My argument is simply that without player agency the game is not an RPG. I don't consider, for example, Final Fantasy 13 to be an RPG because it offers zero agency over character or narrative. I can not alter my character's function, their statistics, their world view or even how people see them nor can I alter, even slightly, the outcome of the story. By contrast, World of Warcraft offers slim agency because a player plays the role of hero by selecting one of several different classes and races and then further chooses to specialize in one of a few directions from there.Treblaine said:So many games that are universally known as RPGs completely defy the principal of agency over your role.
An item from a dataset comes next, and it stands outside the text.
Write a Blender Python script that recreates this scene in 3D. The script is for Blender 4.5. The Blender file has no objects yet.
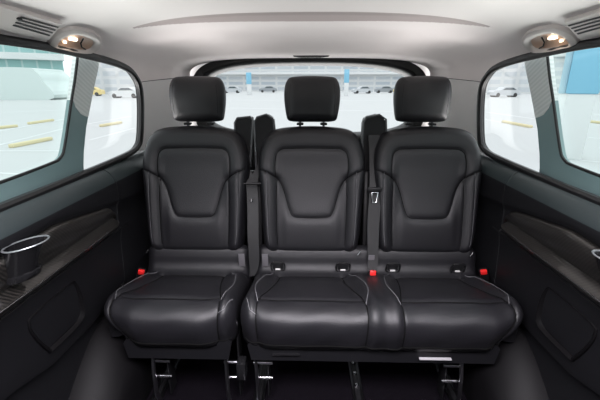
import bpy, bmesh, math, random
import numpy as np
from mathutils import Vector, Matrix

random.seed(4)
S = bpy.context.scene
col = S.collection

# ------------------------------------------------------------ camera
F = 367.0
YAW, PITCH = 0.023397, 0.303660
CAM = np.array((0.0, 0.0, 1.2))
fw = np.array([-math.sin(YAW)*math.cos(PITCH), math.cos(YAW)*math.cos(PITCH), -math.sin(PITCH)])
rt = np.array([math.cos(YAW), math.sin(YAW), 0.0])
up = np.cross(rt, fw)
cd = bpy.data.cameras.new('camera'); cam = bpy.data.objects.new('camera', cd); col.objects.link(cam)
cd.sensor_width = 36.0; cd.lens = 36.0*F/600.0; cd.clip_start = 0.02; cd.clip_end = 800
cam.location = CAM
cam.rotation_euler = (math.pi/2-PITCH, 0, YAW)
S.camera = cam

# ------------------------------------------------------------ world, exposure
w = bpy.data.worlds.new('overcast'); S.world = w; w.use_nodes = True
nt = w.node_tree; bg = nt.nodes['Background']
bg.inputs['Color'].default_value = (0.93, 0.97, 1.0, 1); bg.inputs['Strength'].default_value = 1.4
S.view_settings.view_transform = 'Standard'; S.view_settings.look = 'None'
S.view_settings.exposure = 0.25; S.view_settings.gamma = 1; S.view_settings.use_curve_mapping = False
S.cycles.max_bounces = 10; S.cycles.diffuse_bounces = 6; S.cycles.transparent_max_bounces = 12

def area(name, loc, target, sx, sy, power, c, spread=180):
    ld = bpy.data.lights.new(name, 'AREA'); ld.shape = 'RECTANGLE'; ld.size = sx; ld.size_y = sy; ld.energy = power; ld.color = c; ld.spread = math.radians(spread)
    o = bpy.data.objects.new(name, ld); col.objects.link(o); o.location = loc
    o.rotation_euler = (Vector(target)-Vector(loc)).to_track_quat('-Z', 'Y').to_euler(); return o
# added overhead area light for the seat cushions, no roof fitting built
area('roof_lamp_light', (0, .30, 1.37), (0, .55, 0), 1.25, .4, 30, (.98, .93, 1), 130)
# added lamps brightening the headliner through the windows, in place of pavement bounce
area('pavement_bounce_left', (-2.2, 1.35, .15), (-.2, 1.35, 1.42), 2.2, 1.0, 100, (1, .95, .93))
area('pavement_bounce_right', (2.2, 1.35, .15), (.2, 1.35, 1.42), 2.2, 1.0, 100, (1, .95, .93))
area('pavement_bounce_rear', (0, 3.7, .05), (0, 1.5, 1.42), 1.8, .9, 27, (1, .95, .93))
area('front_bounce', (0, -.40, .80), (0, -.1, 2.0), 1.3, .6, 1.2, (1, .95, .93))  # added uplight behind the camera to brighten the ceiling

def ray(px, py): return fw + rt*(px-300)/F - up*(py-200)/F
def at(px, py, x=None, y=None, z=None):
    d = ray(px, py)
    t = (x-CAM[0])/d[0] if x is not None else ((y-CAM[1])/d[1] if y is not None else (z-CAM[2])/d[2])
    return CAM + d*t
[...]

Most notably the Final Fantasy series and almost every single jRPG. Plenty of western RPGs are extremely INflexible in the agency over your role or even the story.
This is starting to seem like the spelling "rule" of "I before E, except after C" which is a rule that has as many exceptions as examples; for every 'Science' there is a 'ceiling'.
The former is an example of where people attempt to assert that a mechanical system is what defines an RPG. Such definitions are fundamentally useless. Most games have some measure of an inventory system, so how far does one have to go from a two weapon system like Halo until it is considered worthy of an RPG system? If tactical decision making in combat is important, does that mean strategy games of various sorts are RPGs? Because it is impossible to define precisely when such a system becomes worthy of an RPG, it is of no real use to defining what an RPG is.
By contrast, if you define the genre by agency, you'll note that it encompasses, quite naturally, many games that include such systems. Alpha Protocol, for example, is an RPG because it offers character agency in the form of choosing which skills one will specialize in and allows them to alter NPC perception of their character. It also allows for a great degree of narrative agency both in discreet gameplay moments as well as the story as a whole. Bioshock offered some agency over the character, largely in the form of choosing which plasmids to purchase as well as limited agency over the narrative (largely in terms of the ending).
The bottom line is simply this: while each of us will have a varying amount of agency before we consider a game to be an RPG, defining an RPG by the presence of agency is useful. It tells us when a game most definitely is NOT an RPG - something that makes it more useful than the initial tautology. And it provides a clarified set of reasoning as to when a game is an RPG. Those mechanical systems people always point to are not intrinsically a part of RPGs - it is just a common way of giving the player agency over character is all.